I sociologi chiamano “profezia che si autoavvera” [self fulfilled prophecy] una previsione che si realizza (o almeno aumenta notevolmente le probabilità di realizzarsi) per il fatto di essere stata espressa e creduta possibile all’interno di una comunità sociale. Non si tratta ovviamente di magìa o superstizione, ma solo della constatazione che la predizione di un evento, convintamente e socialmente ritenuto possibile, favorisce la sua reale attuazione. Tuttavia se questa self fulfilled prophecy può attivarsi in senso positivo, la sua dinamica può attivarsi anche in senso negativo: se la convinzione diffusa è una previsione negativa, vengono penalizzate le motivazioni che spingono alla ricerca di una soluzione possibile e diventa notevolmente più probabile che si verifichi l’esito temuto. Se una comunità è convinta che si può uscire con successo da una situazione difficile è (più) possibile che questo accada, se è convinta del contrario è (ancor più) probabile che non accada.

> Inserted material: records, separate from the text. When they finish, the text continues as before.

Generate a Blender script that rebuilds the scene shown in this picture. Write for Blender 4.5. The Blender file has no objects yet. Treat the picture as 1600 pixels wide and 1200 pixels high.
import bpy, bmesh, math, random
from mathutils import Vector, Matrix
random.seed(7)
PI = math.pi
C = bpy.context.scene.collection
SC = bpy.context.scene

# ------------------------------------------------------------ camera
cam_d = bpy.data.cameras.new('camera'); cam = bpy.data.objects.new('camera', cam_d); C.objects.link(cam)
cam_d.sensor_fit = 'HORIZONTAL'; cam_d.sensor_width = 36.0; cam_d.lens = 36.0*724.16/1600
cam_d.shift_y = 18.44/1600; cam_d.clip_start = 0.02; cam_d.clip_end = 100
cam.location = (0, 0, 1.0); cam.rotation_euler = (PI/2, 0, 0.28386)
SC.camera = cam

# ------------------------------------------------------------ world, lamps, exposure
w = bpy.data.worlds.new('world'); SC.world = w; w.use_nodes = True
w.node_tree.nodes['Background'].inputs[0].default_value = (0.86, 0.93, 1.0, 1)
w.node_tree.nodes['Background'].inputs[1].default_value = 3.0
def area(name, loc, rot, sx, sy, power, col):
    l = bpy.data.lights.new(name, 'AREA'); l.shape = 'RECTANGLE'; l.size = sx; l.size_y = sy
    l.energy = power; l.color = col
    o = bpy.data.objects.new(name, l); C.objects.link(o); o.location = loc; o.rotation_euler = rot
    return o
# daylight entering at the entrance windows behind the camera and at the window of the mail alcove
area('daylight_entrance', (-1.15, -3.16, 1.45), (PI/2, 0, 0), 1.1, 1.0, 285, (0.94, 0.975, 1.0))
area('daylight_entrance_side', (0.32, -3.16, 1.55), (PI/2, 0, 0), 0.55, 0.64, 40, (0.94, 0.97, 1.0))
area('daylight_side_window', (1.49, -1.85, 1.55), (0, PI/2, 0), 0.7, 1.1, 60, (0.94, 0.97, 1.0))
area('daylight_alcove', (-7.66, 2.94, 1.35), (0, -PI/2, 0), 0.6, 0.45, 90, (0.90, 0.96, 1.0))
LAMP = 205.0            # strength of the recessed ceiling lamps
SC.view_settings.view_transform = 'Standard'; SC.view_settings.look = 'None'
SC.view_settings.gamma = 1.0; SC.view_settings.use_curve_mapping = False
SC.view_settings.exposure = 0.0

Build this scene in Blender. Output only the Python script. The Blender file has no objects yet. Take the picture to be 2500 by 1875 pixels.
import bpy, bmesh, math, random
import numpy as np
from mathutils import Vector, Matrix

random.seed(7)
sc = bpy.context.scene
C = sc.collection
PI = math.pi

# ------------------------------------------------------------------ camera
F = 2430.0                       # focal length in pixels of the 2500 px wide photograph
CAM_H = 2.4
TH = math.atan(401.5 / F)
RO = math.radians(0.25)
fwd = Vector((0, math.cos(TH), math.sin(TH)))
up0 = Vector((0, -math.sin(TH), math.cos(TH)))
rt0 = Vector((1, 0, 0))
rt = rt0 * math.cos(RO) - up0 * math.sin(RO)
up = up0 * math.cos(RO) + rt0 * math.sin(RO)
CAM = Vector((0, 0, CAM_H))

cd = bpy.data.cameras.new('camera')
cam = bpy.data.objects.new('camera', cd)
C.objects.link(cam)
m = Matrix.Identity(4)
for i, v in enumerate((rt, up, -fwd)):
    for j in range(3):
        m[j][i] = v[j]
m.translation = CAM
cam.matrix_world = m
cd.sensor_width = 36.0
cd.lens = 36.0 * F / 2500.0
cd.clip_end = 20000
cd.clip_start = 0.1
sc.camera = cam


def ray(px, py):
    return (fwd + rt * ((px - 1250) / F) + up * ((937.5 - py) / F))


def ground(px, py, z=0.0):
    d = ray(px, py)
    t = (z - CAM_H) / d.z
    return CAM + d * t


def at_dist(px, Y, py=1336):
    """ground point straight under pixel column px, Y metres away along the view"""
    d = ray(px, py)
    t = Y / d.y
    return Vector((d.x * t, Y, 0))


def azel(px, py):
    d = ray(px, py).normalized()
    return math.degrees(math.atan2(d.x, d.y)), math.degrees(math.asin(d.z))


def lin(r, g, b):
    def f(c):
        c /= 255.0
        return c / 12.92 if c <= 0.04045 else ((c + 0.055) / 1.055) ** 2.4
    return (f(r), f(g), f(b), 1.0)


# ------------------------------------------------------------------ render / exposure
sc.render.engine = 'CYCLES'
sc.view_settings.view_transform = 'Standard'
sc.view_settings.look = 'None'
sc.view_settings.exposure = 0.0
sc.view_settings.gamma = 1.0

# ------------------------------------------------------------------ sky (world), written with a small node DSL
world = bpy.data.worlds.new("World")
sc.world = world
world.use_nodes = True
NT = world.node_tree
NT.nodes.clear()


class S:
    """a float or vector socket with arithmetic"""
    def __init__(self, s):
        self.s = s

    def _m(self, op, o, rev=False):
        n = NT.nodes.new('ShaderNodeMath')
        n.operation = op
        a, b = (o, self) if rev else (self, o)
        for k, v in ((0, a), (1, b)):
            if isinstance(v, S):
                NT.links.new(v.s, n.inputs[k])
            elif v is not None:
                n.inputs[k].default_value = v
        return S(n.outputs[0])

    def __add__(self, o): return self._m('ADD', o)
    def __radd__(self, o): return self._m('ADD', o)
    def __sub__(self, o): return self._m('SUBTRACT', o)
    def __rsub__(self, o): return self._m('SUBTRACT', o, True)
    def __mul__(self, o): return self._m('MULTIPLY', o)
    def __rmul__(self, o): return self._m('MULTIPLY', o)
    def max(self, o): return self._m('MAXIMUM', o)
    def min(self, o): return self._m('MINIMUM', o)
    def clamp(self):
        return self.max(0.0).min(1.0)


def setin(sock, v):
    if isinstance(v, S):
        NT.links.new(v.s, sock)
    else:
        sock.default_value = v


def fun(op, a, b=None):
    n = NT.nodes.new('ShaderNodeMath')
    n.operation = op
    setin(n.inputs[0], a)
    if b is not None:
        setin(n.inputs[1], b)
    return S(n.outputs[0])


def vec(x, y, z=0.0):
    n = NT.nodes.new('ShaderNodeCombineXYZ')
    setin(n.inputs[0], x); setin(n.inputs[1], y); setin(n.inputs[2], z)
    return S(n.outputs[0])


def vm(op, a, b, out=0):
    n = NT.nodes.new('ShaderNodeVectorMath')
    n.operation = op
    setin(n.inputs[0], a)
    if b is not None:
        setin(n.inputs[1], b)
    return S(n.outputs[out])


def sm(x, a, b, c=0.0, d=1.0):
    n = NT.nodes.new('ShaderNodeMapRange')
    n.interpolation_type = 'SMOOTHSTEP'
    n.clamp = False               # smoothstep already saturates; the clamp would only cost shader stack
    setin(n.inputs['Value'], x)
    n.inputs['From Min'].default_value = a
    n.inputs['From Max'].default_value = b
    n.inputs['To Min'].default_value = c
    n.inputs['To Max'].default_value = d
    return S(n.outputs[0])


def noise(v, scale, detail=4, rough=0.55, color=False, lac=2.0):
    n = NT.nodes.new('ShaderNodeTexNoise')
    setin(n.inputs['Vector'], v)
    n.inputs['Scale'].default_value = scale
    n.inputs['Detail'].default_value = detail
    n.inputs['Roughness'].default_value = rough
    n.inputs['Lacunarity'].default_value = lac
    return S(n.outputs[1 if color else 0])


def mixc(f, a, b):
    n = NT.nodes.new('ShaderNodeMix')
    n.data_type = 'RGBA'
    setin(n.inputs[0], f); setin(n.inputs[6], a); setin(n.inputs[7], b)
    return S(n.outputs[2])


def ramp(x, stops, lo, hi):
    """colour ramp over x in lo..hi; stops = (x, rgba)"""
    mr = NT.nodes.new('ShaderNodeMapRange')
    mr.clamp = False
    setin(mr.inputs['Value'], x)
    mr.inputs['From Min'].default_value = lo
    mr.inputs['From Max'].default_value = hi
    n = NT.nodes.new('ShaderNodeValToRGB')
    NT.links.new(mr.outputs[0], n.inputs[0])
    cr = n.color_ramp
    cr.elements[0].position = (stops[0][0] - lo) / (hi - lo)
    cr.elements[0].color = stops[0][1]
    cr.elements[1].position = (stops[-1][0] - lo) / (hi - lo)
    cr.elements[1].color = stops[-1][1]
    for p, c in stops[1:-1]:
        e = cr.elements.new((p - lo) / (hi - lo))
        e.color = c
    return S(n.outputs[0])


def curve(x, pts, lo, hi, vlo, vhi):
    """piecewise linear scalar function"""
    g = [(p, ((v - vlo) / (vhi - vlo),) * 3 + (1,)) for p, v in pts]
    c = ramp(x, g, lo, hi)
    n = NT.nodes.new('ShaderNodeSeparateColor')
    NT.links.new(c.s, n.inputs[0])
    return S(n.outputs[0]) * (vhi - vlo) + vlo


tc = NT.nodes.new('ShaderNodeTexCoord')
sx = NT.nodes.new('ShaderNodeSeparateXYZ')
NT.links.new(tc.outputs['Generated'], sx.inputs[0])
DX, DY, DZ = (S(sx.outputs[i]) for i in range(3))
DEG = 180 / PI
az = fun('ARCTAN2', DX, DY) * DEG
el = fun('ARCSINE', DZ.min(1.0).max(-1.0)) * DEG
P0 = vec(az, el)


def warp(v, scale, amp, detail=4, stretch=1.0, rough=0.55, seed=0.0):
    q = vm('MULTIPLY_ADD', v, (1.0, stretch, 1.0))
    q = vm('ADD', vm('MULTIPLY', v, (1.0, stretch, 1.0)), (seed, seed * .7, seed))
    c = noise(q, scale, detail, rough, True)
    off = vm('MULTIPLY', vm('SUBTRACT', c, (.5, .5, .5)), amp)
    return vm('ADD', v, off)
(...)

In estrema sintesi, accodarsi passivamente al pessimismo di chi ipotizza lo scenario peggiore non è sempre la scelta più saggia per scongiurarlo: se -pur con tutti i se e tutti i ma che vogliamo- ci convinciamo che sia possibile farcela, questa possibilità esiste; se pensiamo invece che (ormai) non c’è più niente da fare, allora non c’è partita.

Le “profezie” di cui ci convinciamo non sono mai solo pronostici neutri che non incidono sugli eventi successivi: o sono profezie motivanti o sono profezie pericolose. Io preferisco le prime.